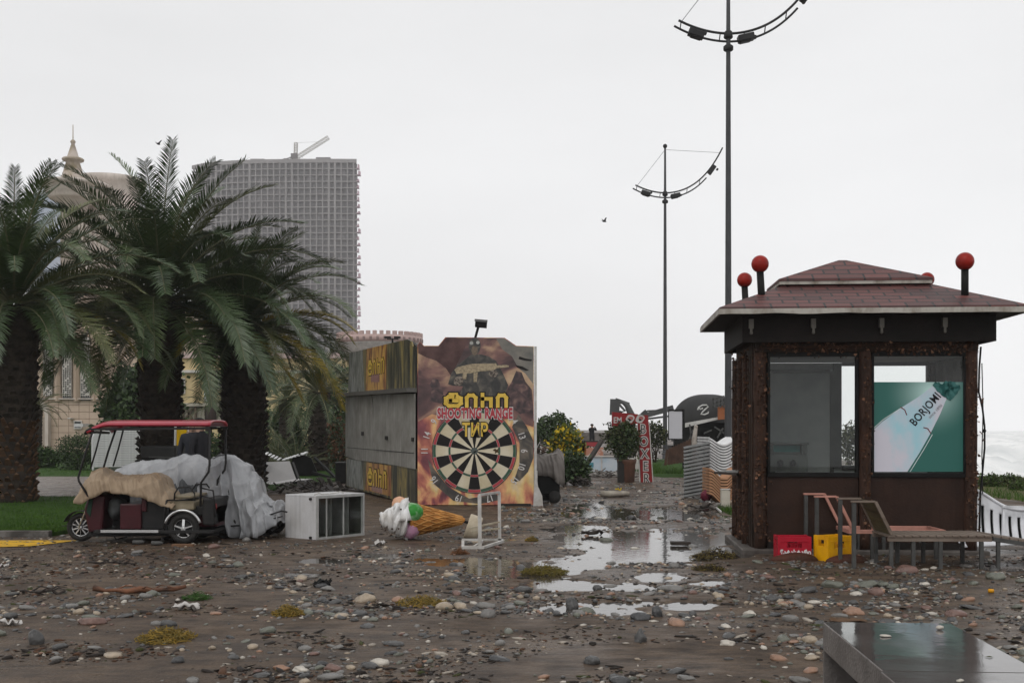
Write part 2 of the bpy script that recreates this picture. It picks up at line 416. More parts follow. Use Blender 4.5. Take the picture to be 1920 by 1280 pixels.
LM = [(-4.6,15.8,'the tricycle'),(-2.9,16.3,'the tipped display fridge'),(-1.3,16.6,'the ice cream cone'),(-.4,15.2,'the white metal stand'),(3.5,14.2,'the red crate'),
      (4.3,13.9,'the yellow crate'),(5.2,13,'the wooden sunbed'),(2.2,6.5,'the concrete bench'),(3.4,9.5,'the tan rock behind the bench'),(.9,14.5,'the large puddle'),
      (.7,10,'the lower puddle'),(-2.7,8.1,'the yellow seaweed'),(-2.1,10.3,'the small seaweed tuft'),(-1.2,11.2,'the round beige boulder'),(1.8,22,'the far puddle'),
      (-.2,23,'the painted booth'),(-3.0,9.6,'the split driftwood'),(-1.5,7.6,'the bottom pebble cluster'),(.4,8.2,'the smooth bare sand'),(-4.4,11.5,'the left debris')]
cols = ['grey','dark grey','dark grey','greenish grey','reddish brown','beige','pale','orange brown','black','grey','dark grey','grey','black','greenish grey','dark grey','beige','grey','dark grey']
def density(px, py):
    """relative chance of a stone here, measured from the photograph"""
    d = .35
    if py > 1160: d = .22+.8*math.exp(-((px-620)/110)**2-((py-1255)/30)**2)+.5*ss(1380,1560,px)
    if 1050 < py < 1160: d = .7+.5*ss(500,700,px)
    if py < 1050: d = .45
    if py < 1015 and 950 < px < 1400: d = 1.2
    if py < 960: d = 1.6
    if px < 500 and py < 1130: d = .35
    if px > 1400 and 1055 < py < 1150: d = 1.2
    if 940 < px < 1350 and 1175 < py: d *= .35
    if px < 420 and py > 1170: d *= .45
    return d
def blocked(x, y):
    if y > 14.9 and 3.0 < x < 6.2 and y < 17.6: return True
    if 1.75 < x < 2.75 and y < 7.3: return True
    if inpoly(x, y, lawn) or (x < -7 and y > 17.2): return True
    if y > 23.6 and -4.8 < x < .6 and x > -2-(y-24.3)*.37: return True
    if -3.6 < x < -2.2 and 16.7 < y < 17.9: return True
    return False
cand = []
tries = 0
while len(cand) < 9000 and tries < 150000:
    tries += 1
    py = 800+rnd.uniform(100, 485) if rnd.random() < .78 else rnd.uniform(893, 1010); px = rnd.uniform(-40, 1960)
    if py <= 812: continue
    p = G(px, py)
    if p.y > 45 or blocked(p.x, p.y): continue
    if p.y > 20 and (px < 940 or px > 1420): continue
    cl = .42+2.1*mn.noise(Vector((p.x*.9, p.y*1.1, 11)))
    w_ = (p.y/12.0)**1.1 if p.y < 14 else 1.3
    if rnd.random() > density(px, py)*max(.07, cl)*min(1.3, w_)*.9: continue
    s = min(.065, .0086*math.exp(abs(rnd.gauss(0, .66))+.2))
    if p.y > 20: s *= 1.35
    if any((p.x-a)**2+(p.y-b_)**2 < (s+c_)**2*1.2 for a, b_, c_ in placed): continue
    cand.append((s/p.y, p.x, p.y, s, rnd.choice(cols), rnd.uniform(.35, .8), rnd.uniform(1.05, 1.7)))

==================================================

■ Written exercise ■
Repeat all the data as it stands, dropping any images it holds.

■ The output ■
Write part 2 of the bpy script that recreates this picture. It picks up at line 416. More parts follow. Use Blender 4.5. Take the picture to be 1920 by 1280 pixels.
LM = [(-4.6,15.8,'the tricycle'),(-2.9,16.3,'the tipped display fridge'),(-1.3,16.6,'the ice cream cone'),(-.4,15.2,'the white metal stand'),(3.5,14.2,'the red crate'),
      (4.3,13.9,'the yellow crate'),(5.2,13,'the wooden sunbed'),(2.2,6.5,'the concrete bench'),(3.4,9.5,'the tan rock behind the bench'),(.9,14.5,'the large puddle'),
      (.7,10,'the lower puddle'),(-2.7,8.1,'the yellow seaweed'),(-2.1,10.3,'the small seaweed tuft'),(-1.2,11.2,'the round beige boulder'),(1.8,22,'the far puddle'),
      (-.2,23,'the painted booth'),(-3.0,9.6,'the split driftwood'),(-1.5,7.6,'the bottom pebble cluster'),(.4,8.2,'the smooth bare sand'),(-4.4,11.5,'the left debris')]
cols = ['grey','dark grey','dark grey','greenish grey','reddish brown','beige','pale','orange brown','black','grey','dark grey','grey','black','greenish grey','dark grey','beige','grey','dark grey']
def density(px, py):
    """relative chance of a stone here, measured from the photograph"""
    d = .35
    if py > 1160: d = .22+.8*math.exp(-((px-620)/110)**2-((py-1255)/30)**2)+.5*ss(1380,1560,px)
    if 1050 < py < 1160: d = .7+.5*ss(500,700,px)
    if py < 1050: d = .45
    if py < 1015 and 950 < px < 1400: d = 1.2
    if py < 960: d = 1.6
    if px < 500 and py < 1130: d = .35
    if px > 1400 and 1055 < py < 1150: d = 1.2
    if 940 < px < 1350 and 1175 < py: d *= .35
    if px < 420 and py > 1170: d *= .45
    return d
def blocked(x, y):
    if y > 14.9 and 3.0 < x < 6.2 and y < 17.6: return True
    if 1.75 < x < 2.75 and y < 7.3: return True
    if inpoly(x, y, lawn) or (x < -7 and y > 17.2): return True
    if y > 23.6 and -4.8 < x < .6 and x > -2-(y-24.3)*.37: return True
    if -3.6 < x < -2.2 and 16.7 < y < 17.9: return True
    return False
cand = []
tries = 0
while len(cand) < 9000 and tries < 150000:
    tries += 1
    py = 800+rnd.uniform(100, 485) if rnd.random() < .78 else rnd.uniform(893, 1010); px = rnd.uniform(-40, 1960)
    if py <= 812: continue
    p = G(px, py)
    if p.y > 45 or blocked(p.x, p.y): continue
    if p.y > 20 and (px < 940 or px > 1420): continue
    cl = .42+2.1*mn.noise(Vector((p.x*.9, p.y*1.1, 11)))
    w_ = (p.y/12.0)**1.1 if p.y < 14 else 1.3
    if rnd.random() > density(px, py)*max(.07, cl)*min(1.3, w_)*.9: continue
    s = min(.065, .0086*math.exp(abs(rnd.gauss(0, .66))+.2))
    if p.y > 20: s *= 1.35
    if any((p.x-a)**2+(p.y-b_)**2 < (s+c_)**2*1.2 for a, b_, c_ in placed): continue
    cand.append((s/p.y, p.x, p.y, s, rnd.choice(cols), rnd.uniform(.35, .8), rnd.uniform(1.05, 1.7)))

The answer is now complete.